↓
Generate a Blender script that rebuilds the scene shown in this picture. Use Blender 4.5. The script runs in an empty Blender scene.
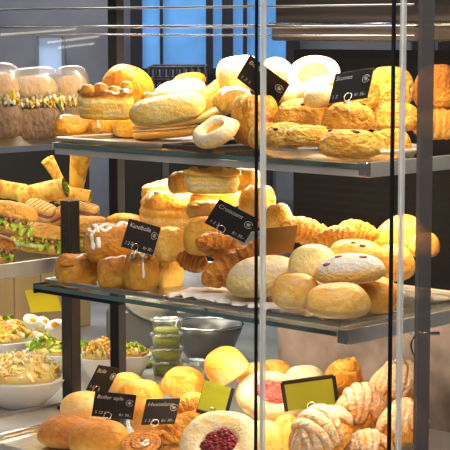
import bpy, bmesh, math, random
import numpy as np
from mathutils import Vector, Matrix, noise, Euler
from mathutils.bvhtree import BVHTree

scene = bpy.context.scene
COL = scene.collection
PI = math.pi
rad = math.radians

# ------------------------------------------------------------------ camera model
FPX, CX, CY, EYE = 1700.0, 225.0, 225.0, 1.6
TH = math.atan(196 / FPX)
R_ = np.array([1., 0, 0]); F_ = np.array([0, math.cos(TH), -math.sin(TH)]); U_ = np.array([0, math.sin(TH), math.cos(TH)])
EYEV = np.array([0, 0, EYE])
def projN(P):
    Q = np.asarray(P, float) - EYEV
    k = Q @ F_
    return np.stack([CX + FPX * (Q @ R_) / k, CY - FPX * (Q @ U_) / k], -1)
def ray(px, py): return F_ + (px - CX) / FPX * R_ + (CY - py) / FPX * U_
def atY(px, py, Y):
    r = ray(px, py); return EYEV + r * Y / r[1]
def atZ(px, py, Z):
    r = ray(px, py); return EYEV + r * (Z - EYE) / r[2]

cam = bpy.data.cameras.new('camera'); cam_o = bpy.data.objects.new('camera', cam); COL.objects.link(cam_o)
cam.sensor_width = 36; cam.lens = FPX / 450 * 36; cam.clip_start = .05; cam.clip_end = 60
cam_o.location = (0, 0, EYE); cam_o.rotation_euler = (PI / 2 - TH, 0, 0)
scene.camera = cam_o

# display-case frame: a runs along the front to the left, b runs into the case
C0 = np.array([.1861, 2.6]); UA = np.array([-.72935, .68414]); VB = np.array([.68414, .72935])
YAW = math.atan2(UA[1], UA[0])            # rotation of local X to the front direction
def P(a, b, z): return np.array([*(C0 + a * UA + b * VB), z])
ZT, ZM, ZB = 1.39, 1.1316, .84
def dF(px, back=0.0):
    """depth of the shelf front edge seen at pixel column px"""
    t = (px - CX) / FPX / math.cos(0) * 1.0
    o = C0 + back * VB
    # a:  (o + a UA)x = t (o + a UA)y
    a = (t * o[1] - o[0]) / (UA[0] - t * UA[1])
    if a >= 0: return (o + a * UA)[1]
    b = (t * o[1] - o[0]) / (VB[0] - t * VB[1])
    return (o + b * VB)[1]

# ------------------------------------------------------------------ materials
MATS = {}
def newmat(name):
    m = bpy.data.materials.new(name); m.use_nodes = True
    nt = m.node_tree; nt.nodes.clear()
    out = nt.nodes.new('ShaderNodeOutputMaterial')
    MATS[name] = m
    return m, nt, out
def N(nt, typ, **kw):
    n = nt.nodes.new(typ)
    for k, v in kw.items():
        if k.startswith('i_'):
            key = k[2:]
            n.inputs[int(key) if key.isdigit() else key.replace('_', ' ')].default_value = v
        else: setattr(n, k, v)
    return n
def c4(c): return (c[0], c[1], c[2], 1)
def plain(name, col, rough=.5, metal=0, emit=None, es=0, bump=0, bscale=40, var=0, spec=.5, stretch=None):
    m, nt, out = newmat(name)
    p = N(nt, 'ShaderNodeBsdfPrincipled')
    p.inputs['Base Color'].default_value = c4(col); p.inputs['Roughness'].default_value = rough
    p.inputs['Metallic'].default_value = metal
    p.inputs['Specular IOR Level'].default_value = spec
    if emit: p.inputs['Emission Color'].default_value = c4(emit); p.inputs['Emission Strength'].default_value = es
    if bump or var:
        tc = N(nt, 'ShaderNodeTexCoord'); mp = N(nt, 'ShaderNodeMapping')
        if stretch: mp.inputs['Scale'].default_value = stretch
        nz = N(nt, 'ShaderNodeTexNoise'); nz.inputs['Scale'].default_value = bscale; nz.inputs['Detail'].default_value = 4
        nt.links.new(tc.outputs['Object'], mp.inputs['Vector']); nt.links.new(mp.outputs[0], nz.inputs['Vector'])
        if bump:
            b = N(nt, 'ShaderNodeBump'); b.inputs['Strength'].default_value = bump; b.inputs['Distance'].default_value = .01
            nt.links.new(nz.outputs[0], b.inputs['Height']); nt.links.new(b.outputs[0], p.inputs['Normal'])
        if var:
            r = N(nt, 'ShaderNodeValToRGB')
            r.color_ramp.elements[0].position = .3; r.color_ramp.elements[1].position = .7
            r.color_ramp.elements[0].color = c4([max(0, x * (1 - var)) for x in col]); r.color_ramp.elements[1].color = c4([min(1, x * (1 + var)) for x in col])
            nt.links.new(nz.outputs[0], r.inputs[0]); nt.links.new(r.outputs[0], p.inputs['Base Color'])
    nt.links.new(p.outputs[0], out.inputs[0])
    return m
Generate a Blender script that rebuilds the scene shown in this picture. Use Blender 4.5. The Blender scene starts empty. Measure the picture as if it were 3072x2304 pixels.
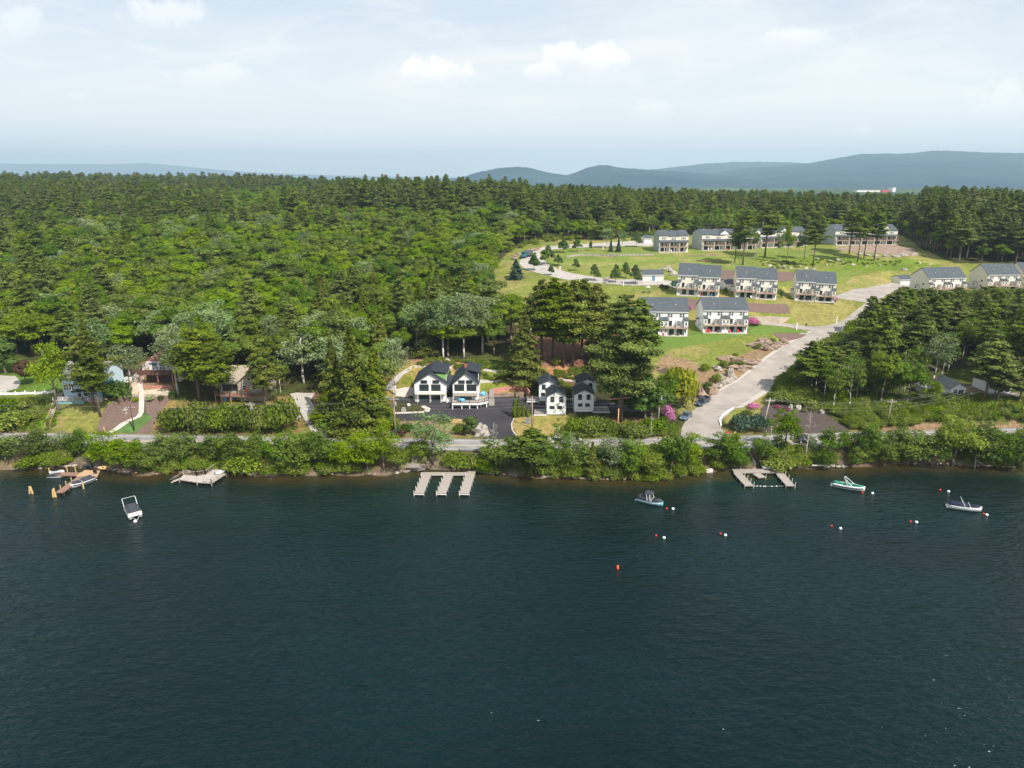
↑
Problem details
Which lines include "rebuilds"? Copy each of them out.

Answer in full
Generate a Blender script that rebuilds the scene shown in this picture. Use Blender 4.5. The script runs in an empty Blender scene.
Generate a Blender script that rebuilds the scene shown in this picture. Use Blender 4.5. The Blender scene starts empty. Measure the picture as if it were 3072x2304 pixels.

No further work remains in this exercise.